Malaysia’s finance minister has expressed doubts that the country will be able to achieve its target of 75% insurance penetration by 2020 that was set by the previous government.
Speaking at the inauguration of Prudential’s new Malaysian headquarters, Finance Minister Lim Guan Eng said that the market’s current insurance penetration is at 55%, which is a long way off from next year’s target of 75%, the Malay Mail reported. He also indicated that the target may be revised.
“We will have to see what happens next year,” he said. “After that, we will conduct assessments in terms of penetration, shortfalls and what needs to be done. [The deficit] is based on price and affordability.”
According to Lim, the government introduced the MySalam critical illness insurance scheme in response to the protection gap. The scheme benefits the bottom 40% of the population in terms of income.
In his speech, Lim also called on insurers to develop more products to supplement the MySalam scheme in serving people who belong to the lower income brackets.
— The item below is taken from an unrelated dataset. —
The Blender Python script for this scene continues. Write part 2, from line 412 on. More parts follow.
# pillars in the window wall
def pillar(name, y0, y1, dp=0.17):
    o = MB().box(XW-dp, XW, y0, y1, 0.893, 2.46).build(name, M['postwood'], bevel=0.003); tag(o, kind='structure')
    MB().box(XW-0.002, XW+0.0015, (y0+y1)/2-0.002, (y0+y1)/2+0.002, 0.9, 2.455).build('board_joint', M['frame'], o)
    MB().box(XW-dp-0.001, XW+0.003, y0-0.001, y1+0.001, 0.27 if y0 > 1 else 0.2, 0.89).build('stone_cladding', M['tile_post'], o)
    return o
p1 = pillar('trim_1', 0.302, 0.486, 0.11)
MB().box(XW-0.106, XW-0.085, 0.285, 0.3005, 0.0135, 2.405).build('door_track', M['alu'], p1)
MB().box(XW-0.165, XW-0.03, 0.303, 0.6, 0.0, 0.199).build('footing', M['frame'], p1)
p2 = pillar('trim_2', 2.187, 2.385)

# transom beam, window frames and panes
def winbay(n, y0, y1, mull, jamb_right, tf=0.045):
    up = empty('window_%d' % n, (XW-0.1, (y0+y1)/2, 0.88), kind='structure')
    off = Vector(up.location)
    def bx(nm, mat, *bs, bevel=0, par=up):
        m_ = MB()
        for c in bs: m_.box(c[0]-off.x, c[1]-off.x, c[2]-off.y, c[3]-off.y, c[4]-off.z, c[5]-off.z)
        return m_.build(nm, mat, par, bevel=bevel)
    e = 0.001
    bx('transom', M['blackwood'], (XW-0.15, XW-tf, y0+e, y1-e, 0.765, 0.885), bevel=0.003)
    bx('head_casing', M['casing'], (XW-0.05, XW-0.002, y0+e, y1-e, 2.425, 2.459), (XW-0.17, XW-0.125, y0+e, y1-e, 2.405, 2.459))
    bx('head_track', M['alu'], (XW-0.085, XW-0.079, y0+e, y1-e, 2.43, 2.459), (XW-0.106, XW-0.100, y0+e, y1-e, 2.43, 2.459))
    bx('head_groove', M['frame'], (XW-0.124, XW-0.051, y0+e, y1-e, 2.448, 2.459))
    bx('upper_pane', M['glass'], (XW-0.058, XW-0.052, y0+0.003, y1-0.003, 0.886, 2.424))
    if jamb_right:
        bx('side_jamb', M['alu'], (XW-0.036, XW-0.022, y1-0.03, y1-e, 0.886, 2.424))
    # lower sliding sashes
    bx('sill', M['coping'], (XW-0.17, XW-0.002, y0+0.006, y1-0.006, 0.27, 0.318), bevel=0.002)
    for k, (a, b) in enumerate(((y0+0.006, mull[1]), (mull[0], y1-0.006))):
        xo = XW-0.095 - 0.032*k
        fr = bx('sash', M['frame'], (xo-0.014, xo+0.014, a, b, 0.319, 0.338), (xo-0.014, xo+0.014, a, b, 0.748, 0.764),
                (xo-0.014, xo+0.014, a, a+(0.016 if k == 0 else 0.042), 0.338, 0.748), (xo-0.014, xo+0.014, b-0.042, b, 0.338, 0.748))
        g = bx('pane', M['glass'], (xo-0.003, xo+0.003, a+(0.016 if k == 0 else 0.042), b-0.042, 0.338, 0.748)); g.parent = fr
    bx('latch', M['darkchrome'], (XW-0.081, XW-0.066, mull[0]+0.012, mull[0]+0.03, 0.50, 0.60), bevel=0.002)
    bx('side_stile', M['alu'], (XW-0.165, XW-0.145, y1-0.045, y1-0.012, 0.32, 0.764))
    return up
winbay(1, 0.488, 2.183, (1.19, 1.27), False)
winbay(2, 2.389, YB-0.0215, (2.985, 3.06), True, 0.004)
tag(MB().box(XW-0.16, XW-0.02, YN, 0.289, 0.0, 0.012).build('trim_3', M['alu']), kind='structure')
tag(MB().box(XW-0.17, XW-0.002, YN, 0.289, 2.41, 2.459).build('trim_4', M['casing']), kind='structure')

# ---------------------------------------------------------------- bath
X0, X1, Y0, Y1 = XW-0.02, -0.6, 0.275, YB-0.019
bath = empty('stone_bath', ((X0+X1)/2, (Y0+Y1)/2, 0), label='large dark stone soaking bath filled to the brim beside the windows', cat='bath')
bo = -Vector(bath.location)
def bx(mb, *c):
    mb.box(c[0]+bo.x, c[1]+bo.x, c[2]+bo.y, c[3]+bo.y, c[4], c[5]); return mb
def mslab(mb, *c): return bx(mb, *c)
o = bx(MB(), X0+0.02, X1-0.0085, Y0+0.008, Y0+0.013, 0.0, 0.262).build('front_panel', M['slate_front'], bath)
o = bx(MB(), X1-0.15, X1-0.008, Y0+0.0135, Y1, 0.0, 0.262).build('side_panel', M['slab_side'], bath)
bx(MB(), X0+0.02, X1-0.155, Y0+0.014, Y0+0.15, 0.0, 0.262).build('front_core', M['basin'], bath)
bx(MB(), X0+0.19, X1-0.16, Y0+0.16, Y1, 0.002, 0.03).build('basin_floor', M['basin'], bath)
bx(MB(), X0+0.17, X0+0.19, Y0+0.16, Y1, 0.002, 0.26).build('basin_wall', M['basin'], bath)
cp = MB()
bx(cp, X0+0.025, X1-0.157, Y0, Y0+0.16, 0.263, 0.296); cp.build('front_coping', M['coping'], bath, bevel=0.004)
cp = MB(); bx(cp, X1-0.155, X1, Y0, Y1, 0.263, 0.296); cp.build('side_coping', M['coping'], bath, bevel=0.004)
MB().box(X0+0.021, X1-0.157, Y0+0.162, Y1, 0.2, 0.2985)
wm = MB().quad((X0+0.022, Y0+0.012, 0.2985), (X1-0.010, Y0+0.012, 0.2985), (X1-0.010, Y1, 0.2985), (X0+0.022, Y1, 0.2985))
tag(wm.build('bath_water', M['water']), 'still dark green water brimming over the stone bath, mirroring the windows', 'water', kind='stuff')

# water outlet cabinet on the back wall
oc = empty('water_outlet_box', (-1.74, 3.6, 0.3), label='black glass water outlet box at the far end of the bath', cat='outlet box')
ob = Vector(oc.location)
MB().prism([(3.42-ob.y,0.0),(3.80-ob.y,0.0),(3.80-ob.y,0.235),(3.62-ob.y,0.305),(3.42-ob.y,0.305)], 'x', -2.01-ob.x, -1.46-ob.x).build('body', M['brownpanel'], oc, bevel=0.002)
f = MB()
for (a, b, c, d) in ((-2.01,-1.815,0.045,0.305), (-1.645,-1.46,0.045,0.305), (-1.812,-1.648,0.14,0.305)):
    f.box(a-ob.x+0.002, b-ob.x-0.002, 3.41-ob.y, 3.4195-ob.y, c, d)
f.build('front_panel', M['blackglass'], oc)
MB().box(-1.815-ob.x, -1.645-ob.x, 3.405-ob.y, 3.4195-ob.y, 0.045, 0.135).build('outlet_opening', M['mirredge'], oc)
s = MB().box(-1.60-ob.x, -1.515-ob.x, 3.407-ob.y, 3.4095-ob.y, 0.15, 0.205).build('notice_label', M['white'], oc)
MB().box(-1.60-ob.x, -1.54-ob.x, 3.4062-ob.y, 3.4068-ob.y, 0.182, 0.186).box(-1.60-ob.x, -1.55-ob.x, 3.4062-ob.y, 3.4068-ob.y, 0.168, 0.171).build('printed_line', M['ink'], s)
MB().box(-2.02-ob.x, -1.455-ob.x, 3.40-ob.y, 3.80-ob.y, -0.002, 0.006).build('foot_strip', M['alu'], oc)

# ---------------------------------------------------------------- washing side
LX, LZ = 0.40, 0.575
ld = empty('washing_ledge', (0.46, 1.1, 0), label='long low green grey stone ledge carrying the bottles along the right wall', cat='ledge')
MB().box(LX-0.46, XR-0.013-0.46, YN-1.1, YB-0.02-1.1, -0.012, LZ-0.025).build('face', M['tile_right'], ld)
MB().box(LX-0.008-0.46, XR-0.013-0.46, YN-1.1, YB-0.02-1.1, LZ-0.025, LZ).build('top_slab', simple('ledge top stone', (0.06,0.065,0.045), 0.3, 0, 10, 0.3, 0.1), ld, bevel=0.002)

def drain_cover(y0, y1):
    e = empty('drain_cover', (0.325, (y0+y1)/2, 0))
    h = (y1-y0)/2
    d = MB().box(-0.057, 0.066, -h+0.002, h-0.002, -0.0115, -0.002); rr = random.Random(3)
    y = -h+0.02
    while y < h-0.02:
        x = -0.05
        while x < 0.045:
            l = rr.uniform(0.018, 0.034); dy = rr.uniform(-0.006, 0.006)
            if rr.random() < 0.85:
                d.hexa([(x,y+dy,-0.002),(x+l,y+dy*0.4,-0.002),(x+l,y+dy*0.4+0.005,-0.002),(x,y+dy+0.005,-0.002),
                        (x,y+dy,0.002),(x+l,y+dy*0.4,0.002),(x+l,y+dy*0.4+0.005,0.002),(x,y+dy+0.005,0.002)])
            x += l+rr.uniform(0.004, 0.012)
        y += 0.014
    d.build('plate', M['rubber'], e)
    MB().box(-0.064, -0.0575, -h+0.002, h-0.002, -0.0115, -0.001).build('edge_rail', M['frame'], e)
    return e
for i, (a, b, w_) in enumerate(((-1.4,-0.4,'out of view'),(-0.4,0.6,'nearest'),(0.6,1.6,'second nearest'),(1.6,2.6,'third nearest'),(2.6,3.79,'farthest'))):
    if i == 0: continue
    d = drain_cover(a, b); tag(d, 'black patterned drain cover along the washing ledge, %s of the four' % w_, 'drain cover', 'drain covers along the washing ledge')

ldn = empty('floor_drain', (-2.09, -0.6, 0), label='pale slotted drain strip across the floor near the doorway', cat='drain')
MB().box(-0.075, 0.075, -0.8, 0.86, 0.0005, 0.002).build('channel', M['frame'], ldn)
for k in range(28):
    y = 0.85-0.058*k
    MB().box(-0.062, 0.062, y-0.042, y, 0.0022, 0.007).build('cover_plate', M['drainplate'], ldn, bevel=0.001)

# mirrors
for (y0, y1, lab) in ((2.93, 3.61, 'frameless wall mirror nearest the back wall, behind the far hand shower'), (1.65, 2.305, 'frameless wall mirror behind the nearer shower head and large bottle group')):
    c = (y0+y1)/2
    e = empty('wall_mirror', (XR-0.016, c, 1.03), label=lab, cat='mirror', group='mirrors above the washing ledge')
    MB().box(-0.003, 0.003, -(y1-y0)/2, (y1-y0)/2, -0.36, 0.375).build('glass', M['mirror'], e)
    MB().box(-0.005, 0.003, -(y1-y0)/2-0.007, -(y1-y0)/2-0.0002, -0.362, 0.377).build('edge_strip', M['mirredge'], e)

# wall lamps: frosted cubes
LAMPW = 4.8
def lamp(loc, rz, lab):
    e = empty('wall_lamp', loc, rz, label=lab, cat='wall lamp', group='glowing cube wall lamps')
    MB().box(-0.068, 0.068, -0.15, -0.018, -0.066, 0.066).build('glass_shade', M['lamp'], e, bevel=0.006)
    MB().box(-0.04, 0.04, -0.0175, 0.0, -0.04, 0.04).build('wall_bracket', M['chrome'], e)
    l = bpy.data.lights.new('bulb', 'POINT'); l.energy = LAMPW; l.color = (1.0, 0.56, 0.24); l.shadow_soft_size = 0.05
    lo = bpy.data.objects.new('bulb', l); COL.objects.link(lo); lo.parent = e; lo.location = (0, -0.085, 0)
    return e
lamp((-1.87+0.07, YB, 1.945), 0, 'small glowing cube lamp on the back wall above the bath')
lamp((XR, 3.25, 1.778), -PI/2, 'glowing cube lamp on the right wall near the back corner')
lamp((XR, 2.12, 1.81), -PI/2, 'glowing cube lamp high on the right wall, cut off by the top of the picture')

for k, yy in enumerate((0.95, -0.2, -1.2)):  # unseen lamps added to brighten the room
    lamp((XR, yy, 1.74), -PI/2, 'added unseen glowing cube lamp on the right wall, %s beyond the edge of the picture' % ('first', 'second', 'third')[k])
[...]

This, he said, could be done by creating more diverse and affordable insurance products.
“Insurance providers, including Prudential, should also further develop insurance protection plans for the under-served and under-protected who are largely from the low-income group or the B40. This includes providing Malaysians with more diversified and affordable choices,” said Lim, who also pointed out that Malaysia’s insurance penetration has stagnated at around 55% for several years.